Scene script records
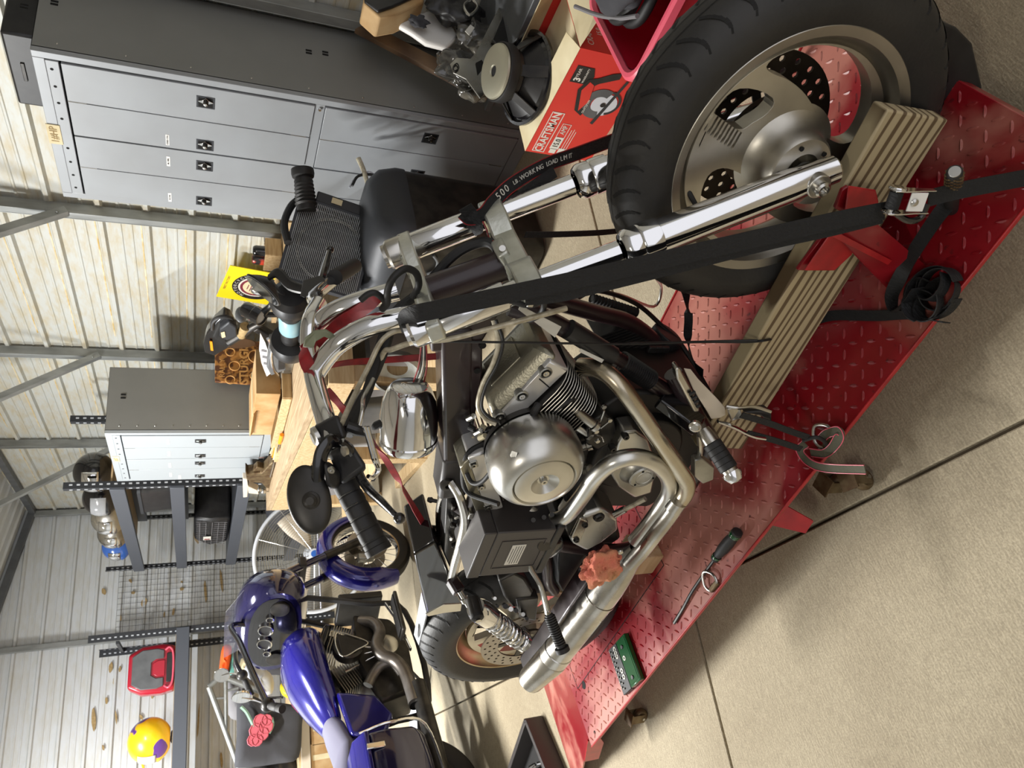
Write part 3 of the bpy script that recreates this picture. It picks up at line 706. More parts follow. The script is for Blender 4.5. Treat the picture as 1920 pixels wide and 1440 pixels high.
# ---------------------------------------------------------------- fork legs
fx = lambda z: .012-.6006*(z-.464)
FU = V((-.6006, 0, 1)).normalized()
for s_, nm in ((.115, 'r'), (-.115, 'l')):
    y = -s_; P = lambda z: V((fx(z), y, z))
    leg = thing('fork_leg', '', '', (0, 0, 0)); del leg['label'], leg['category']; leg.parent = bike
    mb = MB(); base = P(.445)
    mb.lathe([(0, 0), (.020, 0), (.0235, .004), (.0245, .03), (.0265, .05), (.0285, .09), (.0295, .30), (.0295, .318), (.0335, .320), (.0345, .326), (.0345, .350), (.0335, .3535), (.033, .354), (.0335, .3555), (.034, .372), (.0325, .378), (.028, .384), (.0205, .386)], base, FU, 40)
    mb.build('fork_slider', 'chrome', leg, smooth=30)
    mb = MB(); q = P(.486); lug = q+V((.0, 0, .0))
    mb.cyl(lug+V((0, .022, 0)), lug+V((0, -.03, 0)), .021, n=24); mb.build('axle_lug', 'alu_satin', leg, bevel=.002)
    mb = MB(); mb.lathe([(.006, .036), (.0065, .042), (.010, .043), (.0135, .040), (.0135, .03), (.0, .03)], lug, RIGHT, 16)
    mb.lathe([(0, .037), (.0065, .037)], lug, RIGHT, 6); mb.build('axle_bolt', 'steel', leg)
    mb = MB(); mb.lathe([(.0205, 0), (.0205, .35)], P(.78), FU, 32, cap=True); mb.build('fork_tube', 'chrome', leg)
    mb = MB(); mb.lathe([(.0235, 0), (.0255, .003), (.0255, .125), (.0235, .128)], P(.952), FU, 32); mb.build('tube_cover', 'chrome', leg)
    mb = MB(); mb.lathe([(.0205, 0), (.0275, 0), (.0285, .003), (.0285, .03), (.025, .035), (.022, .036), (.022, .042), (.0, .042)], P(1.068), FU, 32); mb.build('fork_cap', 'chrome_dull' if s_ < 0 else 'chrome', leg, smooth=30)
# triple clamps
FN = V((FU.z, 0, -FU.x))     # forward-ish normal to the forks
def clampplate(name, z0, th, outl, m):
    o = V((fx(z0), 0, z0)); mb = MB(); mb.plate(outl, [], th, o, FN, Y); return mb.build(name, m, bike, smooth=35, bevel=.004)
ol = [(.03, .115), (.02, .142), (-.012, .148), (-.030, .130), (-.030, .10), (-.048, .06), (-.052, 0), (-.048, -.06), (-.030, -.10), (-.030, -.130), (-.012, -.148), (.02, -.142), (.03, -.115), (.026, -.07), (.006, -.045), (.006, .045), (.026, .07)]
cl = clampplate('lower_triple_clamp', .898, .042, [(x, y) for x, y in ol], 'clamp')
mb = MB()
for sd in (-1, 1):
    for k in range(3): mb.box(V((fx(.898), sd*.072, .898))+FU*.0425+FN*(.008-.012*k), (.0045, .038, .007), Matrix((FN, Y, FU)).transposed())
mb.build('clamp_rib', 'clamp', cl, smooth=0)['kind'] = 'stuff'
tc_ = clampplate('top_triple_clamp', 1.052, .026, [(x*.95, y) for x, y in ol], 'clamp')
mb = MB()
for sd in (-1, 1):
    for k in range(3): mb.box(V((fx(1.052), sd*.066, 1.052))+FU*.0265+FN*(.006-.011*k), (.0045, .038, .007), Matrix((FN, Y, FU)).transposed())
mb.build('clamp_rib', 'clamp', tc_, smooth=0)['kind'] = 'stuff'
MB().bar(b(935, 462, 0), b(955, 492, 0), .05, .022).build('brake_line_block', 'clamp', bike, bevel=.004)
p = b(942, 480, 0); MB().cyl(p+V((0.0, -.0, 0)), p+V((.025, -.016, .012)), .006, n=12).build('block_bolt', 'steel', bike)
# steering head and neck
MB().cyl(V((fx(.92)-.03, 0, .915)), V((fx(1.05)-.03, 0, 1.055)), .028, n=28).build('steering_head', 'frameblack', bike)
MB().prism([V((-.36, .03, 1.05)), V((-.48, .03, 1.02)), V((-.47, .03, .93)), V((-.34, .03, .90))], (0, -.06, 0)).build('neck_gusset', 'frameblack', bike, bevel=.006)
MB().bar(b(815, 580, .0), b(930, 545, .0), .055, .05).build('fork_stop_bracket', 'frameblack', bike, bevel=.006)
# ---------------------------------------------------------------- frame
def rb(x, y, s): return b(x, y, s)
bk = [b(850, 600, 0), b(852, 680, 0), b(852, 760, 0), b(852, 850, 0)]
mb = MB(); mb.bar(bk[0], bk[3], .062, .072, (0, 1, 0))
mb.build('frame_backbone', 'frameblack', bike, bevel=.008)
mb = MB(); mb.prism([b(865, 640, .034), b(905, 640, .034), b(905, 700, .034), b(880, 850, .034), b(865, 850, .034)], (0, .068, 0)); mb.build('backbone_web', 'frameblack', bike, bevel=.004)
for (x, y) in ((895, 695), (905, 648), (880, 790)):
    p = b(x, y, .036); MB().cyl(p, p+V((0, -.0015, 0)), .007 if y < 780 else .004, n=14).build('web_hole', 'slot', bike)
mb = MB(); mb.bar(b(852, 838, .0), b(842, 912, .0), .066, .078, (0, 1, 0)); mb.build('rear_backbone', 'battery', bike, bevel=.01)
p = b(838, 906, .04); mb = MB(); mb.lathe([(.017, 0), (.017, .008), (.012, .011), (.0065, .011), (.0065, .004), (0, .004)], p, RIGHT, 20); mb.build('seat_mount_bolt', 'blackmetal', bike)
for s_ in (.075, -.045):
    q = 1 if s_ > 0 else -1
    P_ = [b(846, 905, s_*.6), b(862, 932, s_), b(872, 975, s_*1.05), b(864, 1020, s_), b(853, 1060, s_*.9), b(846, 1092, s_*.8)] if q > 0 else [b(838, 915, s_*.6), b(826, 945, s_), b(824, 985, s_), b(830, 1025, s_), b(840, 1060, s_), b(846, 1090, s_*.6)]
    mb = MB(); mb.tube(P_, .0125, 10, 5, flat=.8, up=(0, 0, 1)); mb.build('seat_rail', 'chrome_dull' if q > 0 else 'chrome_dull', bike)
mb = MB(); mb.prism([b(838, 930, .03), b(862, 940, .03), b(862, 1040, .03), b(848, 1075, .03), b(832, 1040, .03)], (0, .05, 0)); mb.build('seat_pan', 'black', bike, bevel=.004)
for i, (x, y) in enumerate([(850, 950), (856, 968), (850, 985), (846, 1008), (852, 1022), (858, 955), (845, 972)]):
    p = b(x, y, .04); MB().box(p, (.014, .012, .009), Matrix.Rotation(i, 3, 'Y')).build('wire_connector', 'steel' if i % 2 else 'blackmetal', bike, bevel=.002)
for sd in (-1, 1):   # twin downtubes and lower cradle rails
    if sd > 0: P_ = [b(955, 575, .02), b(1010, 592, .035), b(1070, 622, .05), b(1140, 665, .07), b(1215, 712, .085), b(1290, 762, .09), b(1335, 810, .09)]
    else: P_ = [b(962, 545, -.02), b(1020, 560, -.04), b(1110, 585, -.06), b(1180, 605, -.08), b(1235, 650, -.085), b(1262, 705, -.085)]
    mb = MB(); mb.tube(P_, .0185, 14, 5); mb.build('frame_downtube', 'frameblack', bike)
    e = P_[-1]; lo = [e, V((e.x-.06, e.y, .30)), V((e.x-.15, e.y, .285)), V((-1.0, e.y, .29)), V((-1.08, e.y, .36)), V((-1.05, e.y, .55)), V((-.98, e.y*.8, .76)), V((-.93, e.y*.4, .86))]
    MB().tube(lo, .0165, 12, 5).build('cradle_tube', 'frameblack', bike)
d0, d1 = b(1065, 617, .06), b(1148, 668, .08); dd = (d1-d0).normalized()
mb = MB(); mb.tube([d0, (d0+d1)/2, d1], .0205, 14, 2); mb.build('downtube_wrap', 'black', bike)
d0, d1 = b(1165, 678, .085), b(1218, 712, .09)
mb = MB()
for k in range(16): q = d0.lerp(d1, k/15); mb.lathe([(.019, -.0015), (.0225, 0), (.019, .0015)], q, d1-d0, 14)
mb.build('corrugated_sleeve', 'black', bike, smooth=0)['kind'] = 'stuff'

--

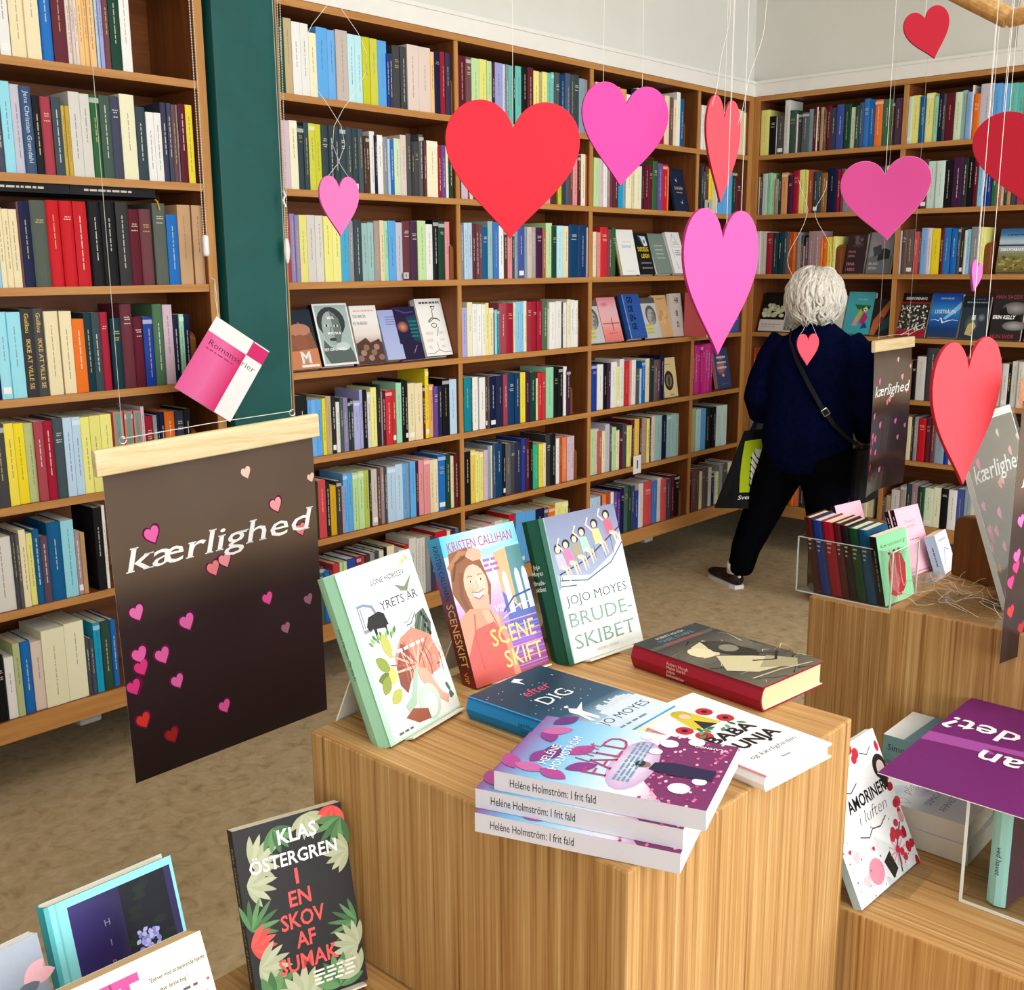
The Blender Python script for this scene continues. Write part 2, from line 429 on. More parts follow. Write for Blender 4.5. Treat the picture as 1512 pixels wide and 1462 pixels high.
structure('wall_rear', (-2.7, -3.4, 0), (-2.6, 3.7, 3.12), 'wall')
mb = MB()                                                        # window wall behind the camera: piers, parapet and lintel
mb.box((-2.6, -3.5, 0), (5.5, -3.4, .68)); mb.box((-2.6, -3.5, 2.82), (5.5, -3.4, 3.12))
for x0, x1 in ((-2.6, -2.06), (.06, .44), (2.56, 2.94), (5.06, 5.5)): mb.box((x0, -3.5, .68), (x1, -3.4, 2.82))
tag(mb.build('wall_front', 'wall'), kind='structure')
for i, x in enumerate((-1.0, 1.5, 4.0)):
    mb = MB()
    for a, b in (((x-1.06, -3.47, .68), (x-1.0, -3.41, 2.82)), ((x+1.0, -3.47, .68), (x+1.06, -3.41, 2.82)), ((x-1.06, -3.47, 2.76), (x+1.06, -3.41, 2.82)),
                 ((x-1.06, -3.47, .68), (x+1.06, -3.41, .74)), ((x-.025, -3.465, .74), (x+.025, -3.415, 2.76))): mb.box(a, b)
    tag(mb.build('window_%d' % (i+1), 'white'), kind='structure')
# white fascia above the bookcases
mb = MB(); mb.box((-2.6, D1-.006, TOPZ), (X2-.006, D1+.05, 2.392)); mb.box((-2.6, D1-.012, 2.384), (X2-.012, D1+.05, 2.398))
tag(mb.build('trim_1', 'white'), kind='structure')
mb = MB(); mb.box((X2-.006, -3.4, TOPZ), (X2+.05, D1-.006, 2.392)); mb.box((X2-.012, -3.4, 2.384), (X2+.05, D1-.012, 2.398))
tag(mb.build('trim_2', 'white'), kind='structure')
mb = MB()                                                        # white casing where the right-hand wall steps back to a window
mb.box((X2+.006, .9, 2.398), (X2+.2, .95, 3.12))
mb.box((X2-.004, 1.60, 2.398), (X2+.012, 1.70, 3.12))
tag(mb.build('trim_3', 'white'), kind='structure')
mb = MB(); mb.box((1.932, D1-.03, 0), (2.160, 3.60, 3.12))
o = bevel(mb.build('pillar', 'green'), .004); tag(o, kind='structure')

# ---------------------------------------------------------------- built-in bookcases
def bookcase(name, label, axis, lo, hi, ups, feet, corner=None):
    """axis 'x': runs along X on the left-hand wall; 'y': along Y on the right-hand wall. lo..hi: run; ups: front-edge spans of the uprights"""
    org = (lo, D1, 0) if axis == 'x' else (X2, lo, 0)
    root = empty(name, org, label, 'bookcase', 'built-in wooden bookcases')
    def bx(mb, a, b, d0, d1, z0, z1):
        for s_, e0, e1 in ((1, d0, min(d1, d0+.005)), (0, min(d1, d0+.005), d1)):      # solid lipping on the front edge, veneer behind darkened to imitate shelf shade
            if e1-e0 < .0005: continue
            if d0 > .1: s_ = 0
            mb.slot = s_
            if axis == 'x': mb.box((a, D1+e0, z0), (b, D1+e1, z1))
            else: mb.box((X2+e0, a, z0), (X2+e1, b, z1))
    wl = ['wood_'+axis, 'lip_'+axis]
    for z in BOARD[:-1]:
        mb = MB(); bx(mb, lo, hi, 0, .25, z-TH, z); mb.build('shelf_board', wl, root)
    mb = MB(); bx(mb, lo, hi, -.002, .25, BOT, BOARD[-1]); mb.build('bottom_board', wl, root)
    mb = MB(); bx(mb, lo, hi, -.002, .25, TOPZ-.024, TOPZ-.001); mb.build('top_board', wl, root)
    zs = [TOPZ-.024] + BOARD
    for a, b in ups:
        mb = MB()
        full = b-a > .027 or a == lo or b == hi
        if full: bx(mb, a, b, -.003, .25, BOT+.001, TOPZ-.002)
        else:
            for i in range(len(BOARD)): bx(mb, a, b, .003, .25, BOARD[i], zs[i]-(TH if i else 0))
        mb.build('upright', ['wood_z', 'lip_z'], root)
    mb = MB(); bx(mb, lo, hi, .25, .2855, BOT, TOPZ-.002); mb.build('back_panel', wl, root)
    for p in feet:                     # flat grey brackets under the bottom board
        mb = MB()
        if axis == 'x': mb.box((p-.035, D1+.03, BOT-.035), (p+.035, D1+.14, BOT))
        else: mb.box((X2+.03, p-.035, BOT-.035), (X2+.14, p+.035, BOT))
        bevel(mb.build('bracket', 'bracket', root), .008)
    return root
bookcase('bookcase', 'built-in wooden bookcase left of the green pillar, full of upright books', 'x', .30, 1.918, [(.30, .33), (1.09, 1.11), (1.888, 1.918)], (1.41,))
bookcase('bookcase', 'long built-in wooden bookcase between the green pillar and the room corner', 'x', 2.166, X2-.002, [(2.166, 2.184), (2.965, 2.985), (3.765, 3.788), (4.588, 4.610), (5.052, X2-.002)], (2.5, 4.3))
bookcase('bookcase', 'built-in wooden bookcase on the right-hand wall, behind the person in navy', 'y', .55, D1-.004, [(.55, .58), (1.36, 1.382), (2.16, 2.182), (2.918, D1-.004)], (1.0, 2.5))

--

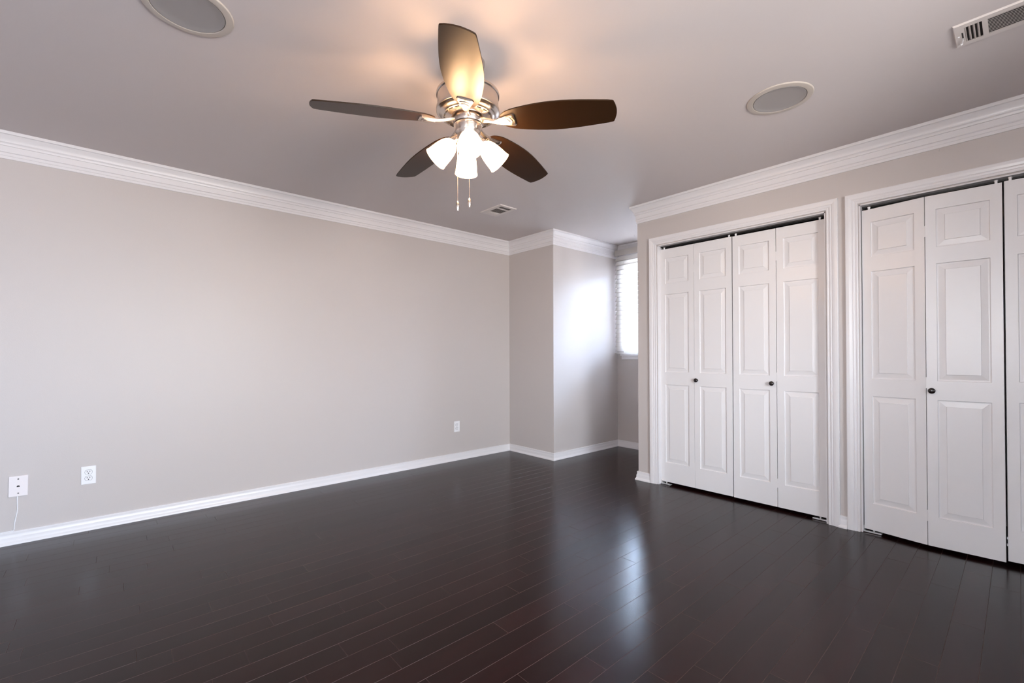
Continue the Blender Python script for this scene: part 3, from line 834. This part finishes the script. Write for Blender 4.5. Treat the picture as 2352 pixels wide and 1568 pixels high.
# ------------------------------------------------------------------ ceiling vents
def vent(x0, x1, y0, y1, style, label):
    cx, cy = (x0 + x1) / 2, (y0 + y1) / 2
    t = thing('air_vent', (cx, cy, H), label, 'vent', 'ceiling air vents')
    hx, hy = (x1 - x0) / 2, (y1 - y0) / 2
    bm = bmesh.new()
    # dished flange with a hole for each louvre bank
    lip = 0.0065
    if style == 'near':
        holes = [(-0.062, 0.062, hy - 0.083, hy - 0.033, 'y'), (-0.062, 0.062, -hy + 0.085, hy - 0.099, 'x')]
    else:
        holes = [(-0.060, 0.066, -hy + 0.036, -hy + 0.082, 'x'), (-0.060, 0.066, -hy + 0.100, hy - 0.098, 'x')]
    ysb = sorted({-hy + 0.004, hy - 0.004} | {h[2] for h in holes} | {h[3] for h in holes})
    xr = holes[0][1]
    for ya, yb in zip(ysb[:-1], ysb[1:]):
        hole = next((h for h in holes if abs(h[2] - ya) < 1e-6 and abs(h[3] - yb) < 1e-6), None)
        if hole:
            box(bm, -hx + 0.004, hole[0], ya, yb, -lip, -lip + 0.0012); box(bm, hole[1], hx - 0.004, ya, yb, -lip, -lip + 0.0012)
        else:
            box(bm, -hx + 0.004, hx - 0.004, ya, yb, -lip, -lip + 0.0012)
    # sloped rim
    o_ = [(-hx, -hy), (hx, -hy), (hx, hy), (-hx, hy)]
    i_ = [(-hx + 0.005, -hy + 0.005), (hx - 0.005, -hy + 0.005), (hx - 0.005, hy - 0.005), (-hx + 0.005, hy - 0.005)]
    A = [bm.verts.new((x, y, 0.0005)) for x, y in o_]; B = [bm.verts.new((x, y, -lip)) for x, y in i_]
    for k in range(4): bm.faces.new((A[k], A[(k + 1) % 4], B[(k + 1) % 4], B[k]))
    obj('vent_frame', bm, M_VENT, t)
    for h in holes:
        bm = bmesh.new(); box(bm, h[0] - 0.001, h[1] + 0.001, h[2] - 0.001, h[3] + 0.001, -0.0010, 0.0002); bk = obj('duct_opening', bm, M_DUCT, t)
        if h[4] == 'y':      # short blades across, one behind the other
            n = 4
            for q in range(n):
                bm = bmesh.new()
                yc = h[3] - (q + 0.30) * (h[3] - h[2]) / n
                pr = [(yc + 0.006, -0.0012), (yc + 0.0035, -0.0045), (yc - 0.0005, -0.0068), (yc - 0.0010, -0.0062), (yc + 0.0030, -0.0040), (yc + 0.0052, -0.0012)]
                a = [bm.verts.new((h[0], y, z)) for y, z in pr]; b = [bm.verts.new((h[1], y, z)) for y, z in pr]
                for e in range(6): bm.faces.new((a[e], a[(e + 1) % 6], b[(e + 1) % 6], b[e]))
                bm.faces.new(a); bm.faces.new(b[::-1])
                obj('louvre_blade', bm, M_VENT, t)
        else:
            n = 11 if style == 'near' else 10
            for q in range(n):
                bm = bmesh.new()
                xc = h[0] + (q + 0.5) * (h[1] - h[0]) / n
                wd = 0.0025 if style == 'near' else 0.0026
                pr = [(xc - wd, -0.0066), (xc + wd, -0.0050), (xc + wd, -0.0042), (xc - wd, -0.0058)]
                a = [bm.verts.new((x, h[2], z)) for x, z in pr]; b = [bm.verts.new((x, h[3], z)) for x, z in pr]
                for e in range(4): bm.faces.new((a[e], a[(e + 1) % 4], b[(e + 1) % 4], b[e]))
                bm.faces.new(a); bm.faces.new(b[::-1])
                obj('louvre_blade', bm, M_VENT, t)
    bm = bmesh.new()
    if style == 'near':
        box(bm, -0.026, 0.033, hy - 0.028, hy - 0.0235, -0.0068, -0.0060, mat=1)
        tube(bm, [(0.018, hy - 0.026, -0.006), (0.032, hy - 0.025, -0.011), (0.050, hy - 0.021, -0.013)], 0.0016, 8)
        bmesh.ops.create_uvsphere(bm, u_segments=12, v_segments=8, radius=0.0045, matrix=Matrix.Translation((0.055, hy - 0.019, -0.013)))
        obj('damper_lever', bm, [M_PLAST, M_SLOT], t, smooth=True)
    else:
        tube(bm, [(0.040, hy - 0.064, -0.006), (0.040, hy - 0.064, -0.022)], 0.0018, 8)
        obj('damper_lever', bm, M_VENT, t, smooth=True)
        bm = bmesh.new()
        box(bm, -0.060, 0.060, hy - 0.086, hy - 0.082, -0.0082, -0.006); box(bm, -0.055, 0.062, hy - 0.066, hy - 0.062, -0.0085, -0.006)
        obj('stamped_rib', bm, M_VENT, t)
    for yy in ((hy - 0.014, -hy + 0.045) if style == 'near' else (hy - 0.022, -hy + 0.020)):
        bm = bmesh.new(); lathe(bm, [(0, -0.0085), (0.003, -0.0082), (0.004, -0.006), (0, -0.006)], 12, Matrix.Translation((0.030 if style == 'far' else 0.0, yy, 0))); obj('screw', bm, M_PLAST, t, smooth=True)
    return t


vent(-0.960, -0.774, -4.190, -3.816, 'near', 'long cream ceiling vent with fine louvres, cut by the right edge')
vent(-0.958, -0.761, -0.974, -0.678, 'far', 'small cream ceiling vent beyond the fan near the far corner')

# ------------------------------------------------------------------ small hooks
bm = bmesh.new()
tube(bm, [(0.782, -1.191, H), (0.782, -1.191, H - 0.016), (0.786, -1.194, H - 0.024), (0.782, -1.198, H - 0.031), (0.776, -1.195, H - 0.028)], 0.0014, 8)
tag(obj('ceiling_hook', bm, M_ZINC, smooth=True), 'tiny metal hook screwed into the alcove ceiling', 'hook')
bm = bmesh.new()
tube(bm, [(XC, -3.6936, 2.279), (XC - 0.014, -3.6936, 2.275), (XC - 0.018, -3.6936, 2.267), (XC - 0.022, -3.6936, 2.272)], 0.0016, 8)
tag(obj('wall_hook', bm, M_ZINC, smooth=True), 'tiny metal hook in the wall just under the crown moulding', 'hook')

* Exercise requirements *
The lines from the one containing "The Blender Python script for this scene continues." to the one containing "o = bevel(mb.build('pillar', 'green'), .004);", both included, are to be extracted exactly; give no other line.

* Reply *
The Blender Python script for this scene continues. Write part 2, from line 429 on. More parts follow. Write for Blender 4.5. Treat the picture as 1512 pixels wide and 1462 pixels high.
structure('wall_rear', (-2.7, -3.4, 0), (-2.6, 3.7, 3.12), 'wall')
mb = MB()                                                        # window wall behind the camera: piers, parapet and lintel
mb.box((-2.6, -3.5, 0), (5.5, -3.4, .68)); mb.box((-2.6, -3.5, 2.82), (5.5, -3.4, 3.12))
for x0, x1 in ((-2.6, -2.06), (.06, .44), (2.56, 2.94), (5.06, 5.5)): mb.box((x0, -3.5, .68), (x1, -3.4, 2.82))
tag(mb.build('wall_front', 'wall'), kind='structure')
for i, x in enumerate((-1.0, 1.5, 4.0)):
    mb = MB()
    for a, b in (((x-1.06, -3.47, .68), (x-1.0, -3.41, 2.82)), ((x+1.0, -3.47, .68), (x+1.06, -3.41, 2.82)), ((x-1.06, -3.47, 2.76), (x+1.06, -3.41, 2.82)),
                 ((x-1.06, -3.47, .68), (x+1.06, -3.41, .74)), ((x-.025, -3.465, .74), (x+.025, -3.415, 2.76))): mb.box(a, b)
    tag(mb.build('window_%d' % (i+1), 'white'), kind='structure')
# white fascia above the bookcases
mb = MB(); mb.box((-2.6, D1-.006, TOPZ), (X2-.006, D1+.05, 2.392)); mb.box((-2.6, D1-.012, 2.384), (X2-.012, D1+.05, 2.398))
tag(mb.build('trim_1', 'white'), kind='structure')
mb = MB(); mb.box((X2-.006, -3.4, TOPZ), (X2+.05, D1-.006, 2.392)); mb.box((X2-.012, -3.4, 2.384), (X2+.05, D1-.012, 2.398))
tag(mb.build('trim_2', 'white'), kind='structure')
mb = MB()                                                        # white casing where the right-hand wall steps back to a window
mb.box((X2+.006, .9, 2.398), (X2+.2, .95, 3.12))
mb.box((X2-.004, 1.60, 2.398), (X2+.012, 1.70, 3.12))
tag(mb.build('trim_3', 'white'), kind='structure')
mb = MB(); mb.box((1.932, D1-.03, 0), (2.160, 3.60, 3.12))
o = bevel(mb.build('pillar', 'green'), .004); tag(o, kind='structure')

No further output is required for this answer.